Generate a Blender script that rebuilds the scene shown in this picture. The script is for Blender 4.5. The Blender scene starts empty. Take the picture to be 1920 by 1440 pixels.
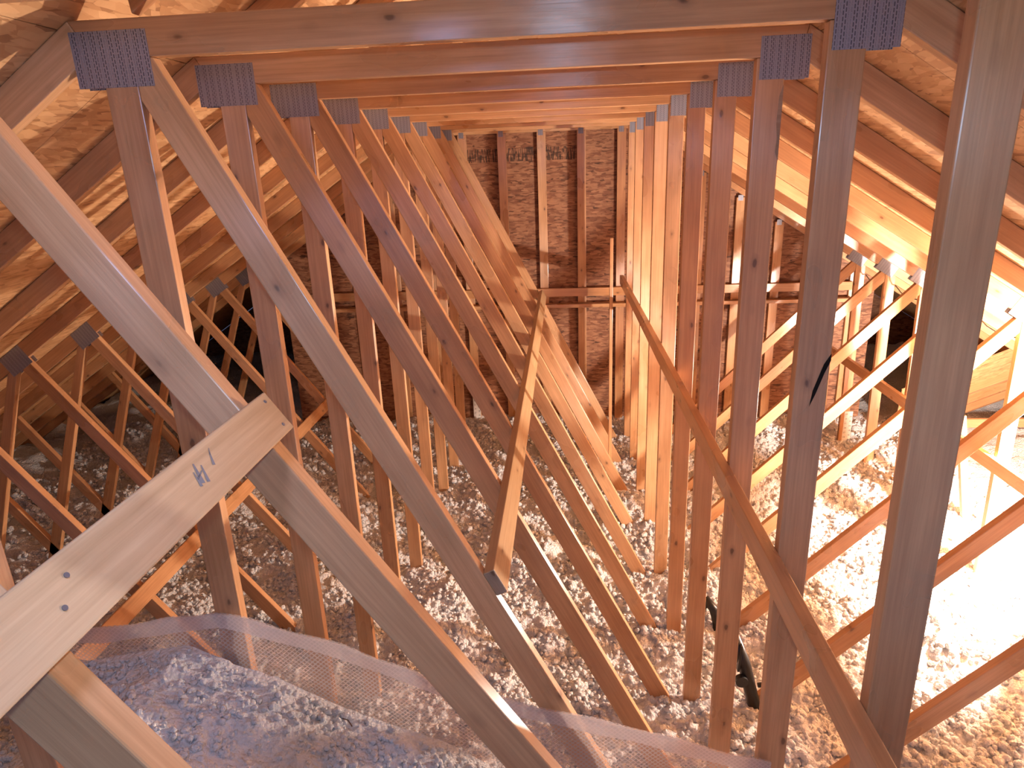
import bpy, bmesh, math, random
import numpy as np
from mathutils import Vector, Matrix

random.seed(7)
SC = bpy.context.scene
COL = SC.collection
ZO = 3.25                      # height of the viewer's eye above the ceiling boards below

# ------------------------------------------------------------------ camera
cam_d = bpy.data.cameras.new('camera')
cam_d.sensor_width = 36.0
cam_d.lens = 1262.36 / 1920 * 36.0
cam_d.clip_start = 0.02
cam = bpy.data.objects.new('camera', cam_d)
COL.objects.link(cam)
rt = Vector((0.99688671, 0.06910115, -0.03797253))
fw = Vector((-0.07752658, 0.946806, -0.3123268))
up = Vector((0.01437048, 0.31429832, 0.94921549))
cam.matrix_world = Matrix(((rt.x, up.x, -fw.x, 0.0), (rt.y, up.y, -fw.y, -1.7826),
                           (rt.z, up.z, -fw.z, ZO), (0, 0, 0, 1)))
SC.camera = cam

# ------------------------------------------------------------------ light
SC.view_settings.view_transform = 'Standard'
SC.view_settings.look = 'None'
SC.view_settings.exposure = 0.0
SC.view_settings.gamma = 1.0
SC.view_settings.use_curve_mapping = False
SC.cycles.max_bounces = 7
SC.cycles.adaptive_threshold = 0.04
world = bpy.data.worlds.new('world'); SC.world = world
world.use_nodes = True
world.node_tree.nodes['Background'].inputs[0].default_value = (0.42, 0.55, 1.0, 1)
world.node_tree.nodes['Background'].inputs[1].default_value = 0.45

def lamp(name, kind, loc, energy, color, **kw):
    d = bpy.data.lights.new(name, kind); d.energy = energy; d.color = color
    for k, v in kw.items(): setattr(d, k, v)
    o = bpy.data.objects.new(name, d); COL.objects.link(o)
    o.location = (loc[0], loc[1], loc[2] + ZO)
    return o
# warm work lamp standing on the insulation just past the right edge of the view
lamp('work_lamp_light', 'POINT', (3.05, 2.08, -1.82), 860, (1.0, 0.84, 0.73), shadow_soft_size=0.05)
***
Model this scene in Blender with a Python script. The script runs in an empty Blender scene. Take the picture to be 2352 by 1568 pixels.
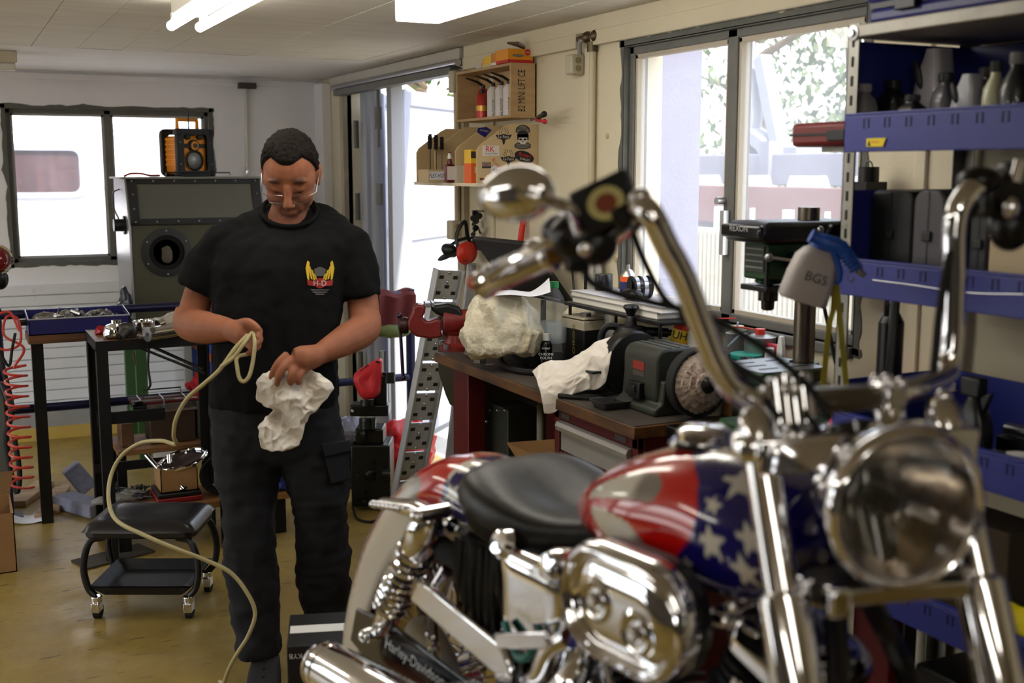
***
Exercise details — From the records above, quote word for word only the lines beginning at the line that has "Generate a Blender" and stopping after the line that has "SC.camera = cam". Omit the pictures.

Solution for this exercise —
Generate a Blender script that rebuilds the scene shown in this picture. The script is for Blender 4.5. The Blender scene starts empty. Take the picture to be 1920 by 1440 pixels.
import bpy, bmesh, math, random
import numpy as np
from mathutils import Vector, Matrix

random.seed(7)
SC = bpy.context.scene
COL = SC.collection
ZO = 3.25                      # height of the viewer's eye above the ceiling boards below

# ------------------------------------------------------------------ camera
cam_d = bpy.data.cameras.new('camera')
cam_d.sensor_width = 36.0
cam_d.lens = 1262.36 / 1920 * 36.0
cam_d.clip_start = 0.02
cam = bpy.data.objects.new('camera', cam_d)
COL.objects.link(cam)
rt = Vector((0.99688671, 0.06910115, -0.03797253))
fw = Vector((-0.07752658, 0.946806, -0.3123268))
up = Vector((0.01437048, 0.31429832, 0.94921549))
cam.matrix_world = Matrix(((rt.x, up.x, -fw.x, 0.0), (rt.y, up.y, -fw.y, -1.7826),
                           (rt.z, up.z, -fw.z, ZO), (0, 0, 0, 1)))
SC.camera = cam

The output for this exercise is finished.